Dostarczony do Polski sprzęt został zbadany. Analizę m.in. maseczek przeprowadzono na zlecenie Ministerstwa Zdrowia. "Ministerstwo Zdrowia przebadało w Centralnym Instytucie Ochrony Pracy partię masek przekazanych przez Agencję Rezerw Materiałowych. Wynik badania został przekazany do dysponenta masek, czyli właśnie ARM z informacją, że maski nie spełniają norm FFP" - przekazał resort zdrowia redakcji Onet.pl.
Szef ARM Michał Kuczmierowski powiedział, że dostarczony sprzęt nie nadaje się do użytku w kontakcie z osobami zakażonymi koronawirusem. Produkt może być traktowany jako maski chirurgiczne.
Spółka KGHM, która na zlecenie Kancelarii Premiera, kupiła sprzęt nie podjęła decyzji, co zrobi z otrzymanymi maseczkami. W grę nie wchodzi odesłanie przesyłki, ponieważ jest to zbyt drogie.

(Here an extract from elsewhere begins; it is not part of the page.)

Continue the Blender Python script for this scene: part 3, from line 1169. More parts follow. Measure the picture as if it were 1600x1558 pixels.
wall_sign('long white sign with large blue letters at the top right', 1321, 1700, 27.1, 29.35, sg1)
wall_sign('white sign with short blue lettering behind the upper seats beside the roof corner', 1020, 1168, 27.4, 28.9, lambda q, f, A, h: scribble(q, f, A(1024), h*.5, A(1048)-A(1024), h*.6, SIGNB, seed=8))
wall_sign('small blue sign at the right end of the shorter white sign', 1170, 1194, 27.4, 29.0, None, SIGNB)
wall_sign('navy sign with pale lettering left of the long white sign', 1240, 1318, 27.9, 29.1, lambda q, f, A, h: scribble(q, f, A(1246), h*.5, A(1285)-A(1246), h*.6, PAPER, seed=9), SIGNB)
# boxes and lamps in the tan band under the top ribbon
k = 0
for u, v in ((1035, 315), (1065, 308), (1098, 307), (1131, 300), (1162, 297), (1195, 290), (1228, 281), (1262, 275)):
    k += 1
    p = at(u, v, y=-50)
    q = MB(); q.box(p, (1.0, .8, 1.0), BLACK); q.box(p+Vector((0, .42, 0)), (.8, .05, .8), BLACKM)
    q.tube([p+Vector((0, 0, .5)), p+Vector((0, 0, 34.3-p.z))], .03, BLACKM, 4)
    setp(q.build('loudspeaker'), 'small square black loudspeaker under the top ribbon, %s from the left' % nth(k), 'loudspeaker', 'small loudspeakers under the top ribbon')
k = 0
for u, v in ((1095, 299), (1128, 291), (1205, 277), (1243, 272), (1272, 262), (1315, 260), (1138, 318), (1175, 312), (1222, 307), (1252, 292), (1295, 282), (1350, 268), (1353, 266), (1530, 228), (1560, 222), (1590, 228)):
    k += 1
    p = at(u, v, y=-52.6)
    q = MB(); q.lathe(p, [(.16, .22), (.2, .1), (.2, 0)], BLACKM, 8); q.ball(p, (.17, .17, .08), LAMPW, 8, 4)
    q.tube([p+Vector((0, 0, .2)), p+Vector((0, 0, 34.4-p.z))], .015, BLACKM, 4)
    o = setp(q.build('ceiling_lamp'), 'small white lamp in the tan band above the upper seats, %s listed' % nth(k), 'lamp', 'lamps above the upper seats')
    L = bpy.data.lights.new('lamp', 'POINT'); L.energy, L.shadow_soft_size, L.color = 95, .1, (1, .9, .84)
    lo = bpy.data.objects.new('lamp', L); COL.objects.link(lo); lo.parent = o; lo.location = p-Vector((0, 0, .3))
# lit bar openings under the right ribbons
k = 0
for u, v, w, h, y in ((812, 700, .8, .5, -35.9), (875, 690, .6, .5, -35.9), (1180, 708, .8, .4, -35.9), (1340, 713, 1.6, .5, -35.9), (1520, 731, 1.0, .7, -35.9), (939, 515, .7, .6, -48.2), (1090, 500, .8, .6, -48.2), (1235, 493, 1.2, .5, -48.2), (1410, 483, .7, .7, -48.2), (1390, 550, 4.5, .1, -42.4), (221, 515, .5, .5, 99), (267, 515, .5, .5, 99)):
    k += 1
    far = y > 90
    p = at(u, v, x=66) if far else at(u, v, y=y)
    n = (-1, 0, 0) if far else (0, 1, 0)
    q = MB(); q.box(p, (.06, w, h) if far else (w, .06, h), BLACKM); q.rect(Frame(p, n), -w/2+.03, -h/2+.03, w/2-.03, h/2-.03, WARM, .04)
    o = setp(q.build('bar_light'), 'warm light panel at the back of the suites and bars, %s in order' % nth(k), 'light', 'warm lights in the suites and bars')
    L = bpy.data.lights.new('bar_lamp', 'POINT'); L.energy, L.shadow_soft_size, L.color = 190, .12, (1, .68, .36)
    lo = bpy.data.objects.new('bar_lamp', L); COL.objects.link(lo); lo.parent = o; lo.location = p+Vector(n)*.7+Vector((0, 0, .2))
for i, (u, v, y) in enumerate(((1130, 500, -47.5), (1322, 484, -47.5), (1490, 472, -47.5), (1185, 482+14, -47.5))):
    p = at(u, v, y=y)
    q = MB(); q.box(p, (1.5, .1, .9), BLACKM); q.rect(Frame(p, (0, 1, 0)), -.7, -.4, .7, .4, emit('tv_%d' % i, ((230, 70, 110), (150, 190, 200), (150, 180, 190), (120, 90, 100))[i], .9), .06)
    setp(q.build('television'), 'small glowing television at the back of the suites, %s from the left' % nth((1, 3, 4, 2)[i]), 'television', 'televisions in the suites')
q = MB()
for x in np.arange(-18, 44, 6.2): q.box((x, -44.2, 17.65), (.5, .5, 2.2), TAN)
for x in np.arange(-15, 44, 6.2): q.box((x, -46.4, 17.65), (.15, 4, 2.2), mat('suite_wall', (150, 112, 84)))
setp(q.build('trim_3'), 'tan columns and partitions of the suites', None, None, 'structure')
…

"Spółka KGHM Polska Miedź S.A. informuje, że uzyskała raport z badania, które wskazuje na niedostateczną jakość partii masek sprowadzonych przez Spółkę. Niezwłocznie zawiadomiliśmy odbiorcę. Jednocześnie zwróciliśmy się do dostawcy z oczekiwaniem wyjaśnienia i podjęcia jak najszybszych kroków w celu prawidłowej realizacji zamówienia" — poinformował dział prasowy KGHM.